Quanto a esse remake, eu prefiro nem comentar. A turma que fez o novo Pica-Pau
para mim tem tanta intimidade com a obra de Lantz quanto eu tenho com física
quântica.
O Pica-Pau Doidão para mim é sensacional,
e muita gente não gosta dele porque não o entende, não compreende a genialidade
de Walter Lantz na sua forma mais pura, sem interferência de censores de nenhum
tipo. “Everybody thinks I’m crazy”,
mas de acordo com o meu gosto pessoal, os melhores desenhos do Pica-Pau são
aqueles feitos até 1959 (nem da fase
Pé de Pano eu gosto). Por volta de 1962, o pássaro louco foi ficando menos
louco e mais bonzinho, e essa transformação levou embora pelo menos 70% da
graça dos desenhos. Esse processo de “amenização” teve que acontecer porque,
nos anos 40 e 50, desenhos animados eram exibidos apenas nos cinemas. Com a
popularização da TV nos EUA, na
década de 1960, foi preciso que o Walter
Lantz Studio deixasse suas obras mais leves, para que as crianças pequenas
pudessem vê-las. Como se não bastasse, o custo de produção dos desenhos do
Pica-Pau por episódio foi ficando mais alto, justamente por causa dessa
migração do personagem para a televisão. O orçamento mais baixo e a censura
pegando no pé interferiram, obviamente, na qualidade do trabalho de Lantz e sua
equipe. A emissora comprou também os episódios antigos do Pica-Pau, mas – aí
vem o lado ruim – decidiu fazer algumas modificações neles, para torná-los mais
“família”. O que é uma grande ironia, pois o próprio Lantz sempre afirmou que
nunca teve a intenção de fazer desenhos para crianças, e que sua obra sempre
foi voltada para jovens e adultos (isso explica muita coisa...).

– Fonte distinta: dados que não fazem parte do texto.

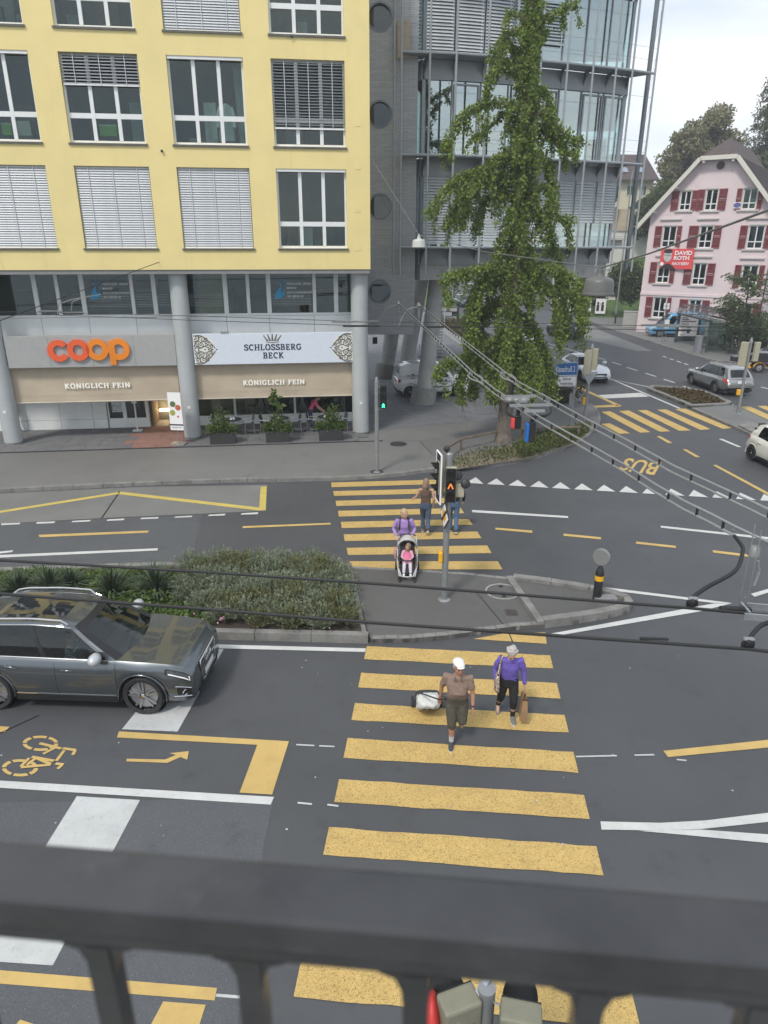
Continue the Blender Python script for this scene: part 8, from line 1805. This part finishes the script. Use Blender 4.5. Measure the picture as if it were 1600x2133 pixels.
for i,(x0,x1,lab)in enumerate(((437,490,'anthracite planter box with a bushy laurel left of the other planters'),(554,604,'anthracite planter box with a tall sunflower like stem'),(665,715,'anthracite planter box with fine grey green shrub in front of the pink shirted person'))):
 ua, ub = FU(x0,915,-.5)[0], FU(x1,915,-.5)[0]; w = ub-ua; p = TW(ua,-.52,TZ); o = thing('planter_box',lab,'planter',p,YAW,'planter boxes on the terrace'); MB().box(0,w,0,.40,0,.50).build('box',PLB,o,bevel=.01)
 n = 1500; q = RNG.uniform(0,1,(n,3))*np.array([w+.2,.5,.28])+np.array([-.1,-.05,.48]); k2 = RNG.normal(size=(700,3))*np.array([.17,.12,.25])+np.array([w*(.45,.5,.55)[i],.2,(.85,.75,.95)[i]]); f = put('plant',leaf_mesh('plant',np.concatenate([q,k2[k2[:,2]>.4]]),.085,LP,up=.4),o); f['kind'] = 'stuff'
 if i==1:
  s = MB().tube([(w*.62,.2,.4),(w*.60,.2,1.3),(w*.40,.15,2.15)],[.02,.015,.01],6).build('stem',LP,o); f = put('stem_leaf',leaf_mesh('stem_leaf',along([(w*.5,.17,1.5),(w*.40,.15,2.2)],70,(.22,.12)),.26,LP,droop=.4,aspect=.6),s); f['kind'] = 'stuff'
tab0 = None
for i,(px,lab)in enumerate(((484,'round black terrace table with white cups behind the left planter'),(583,'round black terrace table behind the middle planter'),(680,'round black terrace table the pink shirted person leans over'))):
 u = FU(px,868,.9)[0]; loc = TW(u,.95,TZ)
 if tab0 is None:
  tab0 = thing('terrace_table',lab,'table',loc,YAW,'terrace tables'); MB().lathe([(.38,.70),(.40,.715),(.38,.73)],24).build('table_top',BLK,tab0,smooth=40); MB().lathe([(.03,.02),(.03,.70)],10).build('pedestal',ALU,tab0)
  for a in range(4):MB().bar((0,0,.03),(.3*cos(a*pi/2+.4),.3*sin(a*pi/2+.4),.015),.04,.025).build('foot',ALU,tab0)
 else:dup(tab0,loc,YAW,lab)
 for k in range(2 if i==0 else 1):c = thing('coffee_cup',('white cup left on the table behind the left planter','white cup on the middle terrace table','white cup on the table by the pink shirted person')[i]if k==0 else 'second white cup beside the first on the left table','cup',loc+Vector((.1*k-.05,-.08+.05*k,.732))); MB().lathe([(.03,0),(.045,.07),(.04,.07),(.028,.01)],14).build('cup',WFR,c,smooth=50); MB().lathe([(.07,0),(.075,.008)],14).build('saucer',WFR,c)
 for k,(dx,dy,rz_)in enumerate(((-.62,.12,0),(.66,.05,pi))):
  lb =('left','right')[k]+(' chair at the left terrace table',' chair at the middle terrace table',' chair at the right terrace table')[i]; cl = loc+FX*dx+FN*dy; rr_ = YAW+rz_+(.25 if k else-.2)
  if i==0 and k==0:
   ch0 = thing('terrace_chair','aluminium and black weave '+lb,'chair',cl,rr_,'terrace chairs'); MB().box(-.2,.22,-.22,.22,.42,.46).build('seat',WIC,ch0,bevel=.015); MB().obox((-.24,0,.66),(.03,.44,.40),Matrix.Rotation(-.2,3,'Y')).build('backrest',WIC,ch0,bevel=.012)
   for sx in(-1,1):
    for sy in(-1,1):MB().tube([(sx*.22,sy*.25,0),(sx*.19,sy*.24,.44)]+([(-.26,sy*.24,.88)]if sx<0 else[(.2,sy*.25,.64)]),.013,6).build('leg',ALU,ch0)
   for sy in(-1,1):MB().tube([(.2,sy*.25,.64),(-.24,sy*.25,.66)],.014,6).build('armrest',ALU,ch0)
  else:dup(ch0,cl,rr_,'aluminium and black weave '+lb)
u = FU(374,930,-.3)[0]; o = thing('poster_stand','white poster stand with round food pictures in front of the second column','sign',TW(u,-.30,TZ),YAW-.25); MB().box(-.30,.30,-.25,.25,0,.06).build('foot',MET,o); MB().lathe([(.02,.06),(.02,2.2)],8).build('pole',MET,o)
s = MB().box(-.28,.28,-.05,-.02,.62,2.2).build('board',WHP,o)
for x, z, m in((-.08,1.72,(.09,.16,.05)),(.13,1.58,(.5,.12,.05)),(-.12,1.36,(.35,.36,.06))):MB().lathe([(.12,0),(.12,.006)],16,M=Matrix.Translation((x,-.05,z))@Matrix.Rotation(pi/2,4,'X')).build('food_picture',mat('food%d'%(z*100),m,.6,var=.5,scale=30),s)
MB().box(-.28,.28,-.056,-.051,.82,.88).build('print_bar',INK,s); letters('Königlich fein',INK,s,upright(0,-.052,.73),fit=(.42,.07),depth=.002); MB().ell((.1,-.055,1.2),(.05,.004,.04),8,5).build('berry_print',RED2,s)
u = FU(288,897,2.4)[0]; o = thing('menu_post','slim white menu post beside the shop entrance','sign',TW(u,2.3,TZ),YAW); MB().box(-.2,.2,-.15,.15,0,.04).build('foot',WFR,o); MB().box(-.03,.03,-.02,.02,.04,1.25).build('post',WFR,o); MB().box(-.1,.1,-.04,.04,1.25,1.55).build('menu_board',WFR,o)
# ================================================================== OVERHEAD LINES
CAB = mat('black_cable',(.012,.012,.013),.6,var=.1); TUB = mat('grey_line_tube',(.33,.34,.335),.35,.4,var=.1,scale=20); INS = mat('insulator',(.20,.20,.195),.5,.2,var=.15); WZ = 5.6
def ends(P):a, b_ = P[0], P[-1]; return[a+(a-P[1]).normalized()*12]+P+[b_+(b_-P[-2]).normalized()*12]
def wire(lab,px,r=.012,m=CAB,z=WZ,ext=True):
 P =[G(x,y,z)for x,y in px]; P = ends(P)if ext else P; o = thing('trolley_wire',lab,'wire',P[0],0,'trolley bus wires'); MB().tube([p-P[0]for p in P],r,6).build('cable',m,o,smooth=60); return o, P[0]
w1, o1 = wire('upper black contact wire crossing in front of the planted bed',[(0,1167),(420,1191),(800,1217),(1440,1267),(1600,1281)]); w2, o2 = wire('lower black contact wire crossing just above the SUV roof',[(0,1237),(420,1268),(760,1296),(1557,1352),(1600,1357)])
w3, o3 = wire('upper thin wire crossing in front of the mezzanine windows',[(30,649),(400,658),(762,670),(1130,674),(1600,684)],.010); w4, o4 = wire('lower thin wire crossing in front of the mezzanine windows',[(90,655),(400,667),(765,679),(1130,683),(1600,692)],.010)
def blob(par,o,name,px,sz,m,z=WZ,dz=0,rz=0):p = G(*px,z)-o; return MB().obox((p.x,p.y,p.z+dz),sz,Matrix.Rotation(rz,3,'Z')).build(name,m,par,bevel=.01)
for w_, o_, px in((w1,o1,(1441,1262)),(w2,o2,(1557,1348))):blob(w_,o_,'wire_clamp',px,(.085,.025,.05),CAB,dz=.02); blob(w_,o_,'clamp_cap',px,(.07,.035,.022),POLE,dz=.06)
blob(w2,o2,'section_insulator',(1362,1336),(.19,.022,.018),CAB,rz=-.06,dz=.02)
for px in((105,648),(150,651),(300,661)):blob(w3,o3,'wire_splice',px,(.9,.04,.05),INS,rz=.12)
for px in((1385,677),(1420,680),(740,670)):blob(w3,o3,'wire_splice',px,(1.6,.04,.06),INS,rz=.03)
for px in((1400,688),(753,679),(920,681)):blob(w4,o4,'wire_splice',px,(1.2,.04,.06),CAB,rz=.03)
for x, y in((112,640),(140,634)):p = G(x+8,y+14,WZ)-o3; MB().tube([p,p+Vector((.1,0,.35)),p+Vector((.5,.1,.5)),p+Vector((1.2,.2,.62))],.018,5).build('wire_hanger',TUB,w3)
for px, w_, o_ in(([(1530,1116),(1546,1138),(1547,1152),(1532,1189),(1475,1222),(1447,1242),(1441,1258)],w1,o1),([(1680,1285),(1600,1297),(1572,1316),(1557,1342)],w2,o2)):MB().tube([p-o_ for p in catmull([G(*q,WZ+.05)for q in px],5)],.016,8).build('feeder_hose',CAB,w_,smooth=60)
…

O pessoal do canal Vício Nerd se aprofundou ainda mais
nessa questão da “tesoura” televisiva do que o vídeo anterior. No vídeo criado
por eles, você vai ver algumas cenas que a censura não deixou serem exibidas na
telinha, não só nos Estados Unidos como em outros países, Brasil incluído. É
curioso como, na maioria dos casos, a falta das cenas cortadas deixa o enredo
sem sentido. Um bom exemplo é o episódio de estréia do personagem, “Knock
Knock”, que no Brasil se chama – vai entender – “O Pica-Pau Ataca Novamente” (https://www.youtube.com/watch?v=PTGpjpbeqdQ).
O final original é bem mais engraçado, irônico e inteligente do que aquele que
foi para o ar. Assista e confira.
Já o Felipe Castanhari, do Canal Nostalgia, atende aos pedidos de
inúmeros inscritos seus e mergulha na história de Walter Lantz e do Pica-Pau em
um vídeo muito bacana e completo. De todos os especiais de youtubers que eu
postei aqui, o especial do Castanhari é o que melhor dá ideia da genialidade de
Lantz, pois faz um compilado de trechos de desenhos de diversas fases do
pássaro mais doidão da televisão. Gostei da forma como estas cenas clássicas
foram intercaladas com a narrativa do Castanhari. O youtuber também fala da
evolução dos inimigos e coadjuvantes, como Zeca
Urubu (que tinha uma cara de bandido bem mais assustadora nas primeiras
versões), o esfomeado Zé Jacaré e, claro, o meu desafeto preferido do Pica-Pau,
o ultra-clássico Leôncio, aquele morsa
que no Brasil falava portunhol, mas
que na versão original tinha um sotaque meio alemão, meio sueco (https://pt.wikipedia.org/wiki/Wally_Walrus), uma provável referência aos
inimigos germânicos dos norte-americanos na Segunda Guerra Mundial. Como brinde extra, uma “sessão remember” dos
bordões mais inesquecíveis da história
do Pica-Pau. Quem acompanha o personagem há pelo menos 30 anos vai lembrar de alguns deles: “Mulheres,
iate, mulheres!”, “Se o Pica-Pau
tivesse comunicado à polícia, isso não teria acontecido”, “Vudu é pra jacu”, o “Aêêêê!!!” das Cataratas, e tantos outros. Há até uma homenagem aos dubladores da ave psicopata. Um dos momentos mais
engraçados é o que mostra as versões da
franquia Pica-Pau em videogame. Quem teve infância vai se deliciar.
É surpreendente como cenas que foram
criadas há décadas sobreviveram ao surgimento de diversas mídias e entraram na
era da Internet, onde se transformaram em memes. A obra de Walter Lantz, assim
como a de Roberto Bolaños, Hanna-Barbera e Walt Disney, resiste à passagem do tempo justamente por ser
universal e atemporal. E, claro, pela sua qualidade inigualável. Minha nossa,
minha nossa, minha nossa, nossa, nossa!